March 19, 2017

2017.03.19
I felt stressed this morning, juggling thoughts and preparation about moving together with Melissa (things are actually going well there, knock wood we are signing the lease on a terrific place Tuesday or Wednesday but of course planning a move is a walk through a forest of a thousand trees of things that could go wrong and might even be my fault for not being smarter about moving) and a BABAM band gig I was running, our traditional under-rehearsed ad hoc selves playing indoors for change, which somehow feels like it should raise the expectations.

A lot of situations will come up that we find stressful. Some of our emotional responses to those can be so stupid -- to quote Natalie Goldberg, "Stress is an ignorant state. It believes that everything is an emergency. Nothing is that important."

Now, *existentially* she's right (John Maynard Keynes: "But this 'long run' is a misleading guide to current affairs. 'In the long run' we are all dead.") -- but there is a subset of these issues that A we wouldn't have control over even if we were our best selves and B ARE pretty damn important, relative to the group of all concerns we have in this life.

And yet; our stress-tastic emotional responses (at least for the stuff that has now snowballed into a life of its own) are only useful in very small ways, just to the extent they can make us more thoughtful and attentive to preventing those situations, whether we're talking fundamentally life-altering things, such as a break-up, where maybe we can be wiser in how we love, or for the merely transient and infuriating, where maybe an alternate route or departure time would avoid this damn traffic.
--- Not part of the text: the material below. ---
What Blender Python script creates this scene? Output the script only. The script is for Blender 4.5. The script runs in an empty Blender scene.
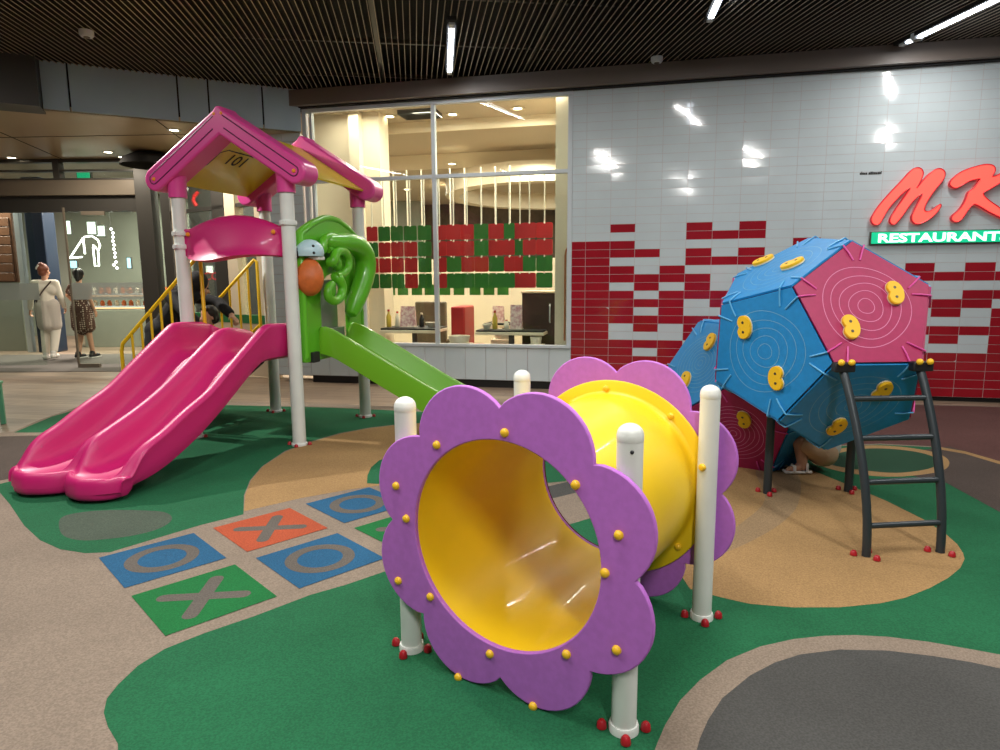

But in general, we can rely on the higher, more rational part of our brains for that kind of bad-situation-pre-emption, and the stress just makes us miserable, and often dumber. Like I said at the end of February, whether I'm furious about it and making myself angry or accepting of it, the traffic is still there. So why be furious?

There's a menacing line from some belligerent military group "Don't Run, You'll Only Die Tired". The problems I'm facing now aren't gonna kill me... but even if they are, why should I die tired?

I have this version of my best self walking around, taking situations in hand. Hell, recognizing in a lot of ways I'm doing super well, healthy, sweet girl friend, well-paying job I dig, good friends, meaningful camaraderie and ego-gratifying work in my band music making. Sure I could switch scales and compare to some out there "best case of every scenario" version of life where, I dunno, I'm like a mix of Obama, Steve Jobs, Grace Hopper, Isaac Asimov, and Mr. Rogers, but that life doesn't exist, but the one that does has a lot to say for it.
Quote I was reminded of while writing that:
One ought never to turn one's back on a threatened danger and try to run away from it. If you do that, you will double the danger. But if you meet it promptly and without flinching, you will reduce the danger by half. Never run away from anything. Never!